2nd Sunday of Lent 2019 (readings)

Today’s second reading is a great reminder of our ultimate goal as Christians, as Catholics; that goal is heaven. It’s also a great reminder of our dual citizenship. By our birth, we are made citizens of whatever country we’re born in, but by our baptism we are made citizens of heaven.

And it’s by this very fact of our second citizenship that we are called to live a life of joy and full of hope, as is fitting for children of God.

The Transfiguration in the Gospel today points the way to the Cross of Jesus Christ. It shows us the end for which we’re made: life with God and the resurrection of the dead.

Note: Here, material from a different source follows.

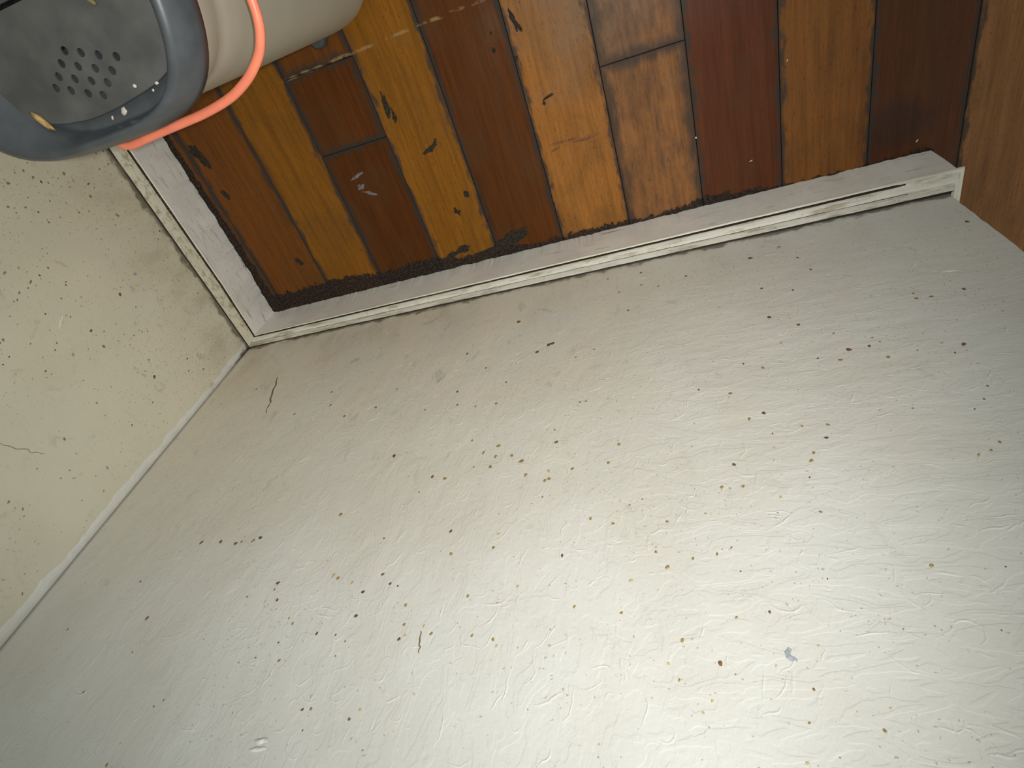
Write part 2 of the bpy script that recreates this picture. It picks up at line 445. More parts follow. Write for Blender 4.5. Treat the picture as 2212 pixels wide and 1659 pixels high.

Christ’s resurrection is the cause of our own resurrection, for “Christ has been raised from the dead, the first fruits of those who have fallen asleep. For as by a man came death, by a man has come also the resurrection of the dead” (1 Cor 15:20–21).

An essential prerequisite for attaining resurrection in glory is the effort to identify with Christ, in both joy and suffering, in both life and death. Because, “If we have died with him, we shall also live with him; if we endure, we shall also reign with him” (2 Tim 2:11–12).

If we make the effort that fidelity requires, he will take our body, which is weak and subject to illness, death and decay, and transform it into a glorious body.

Now, the way marked for us is not easy. It requires suffering, penance, and most of all love. And as St Thomas Aquinas tells us, “For a person to go straight along the road, he must have some knowledge of the end—just like how an archer will not shoot an arrow straight unless he first sees the target […]. This is particularly necessary if the road is hard and rough, the going heavy, and the end delightful” (St Thomas Aquinas, Summa theologiae, 3, 45, 1).

We know our target, we know our goal. We know of the resurrection, but we also know that before we get there, we must embrace the Cross; just as Christ did. But it’s important to remember that suffering, though we must endure it, is not a good in itself. In fact, one of our duties as children of God with citizenship in heaven, is to alleviate the suffering we see around us. Poverty, illness, and death surround us as a mere fact of our existence.

And as today’s responsorial psalm teaches, nearness to Christ is a comfort to those who suffer. Likewise, nearness to us and to our aid could be the balm that those suffering around us receive. So, we must ask ourselves, how can I alleviate the crosses of those around me?

It could be as easy as feeding the hungry, giving drink to the thirsty, clothing the naked, sheltering the homeless, visiting the sick, ransoming the captive, or burying the dead.

My brothers and sisters, our true homeland is heaven, won by the victory of the Cross; if we wish to ever put our heavenly citizenship to use, we must strive to get there; we must embrace the Cross, embrace our suffering, and help alleviate the suffering of others; all with joy and with hope in the resurrection of Our Lord Jesus Christ.

To end, I leave you with a quote from St John of the Cross: “The road is narrow. He who wishes to travel it more easily must cast off all things and use the Cross as his cane. In other words, he must be truly resolved to suffer willingly for the love of God in all things.”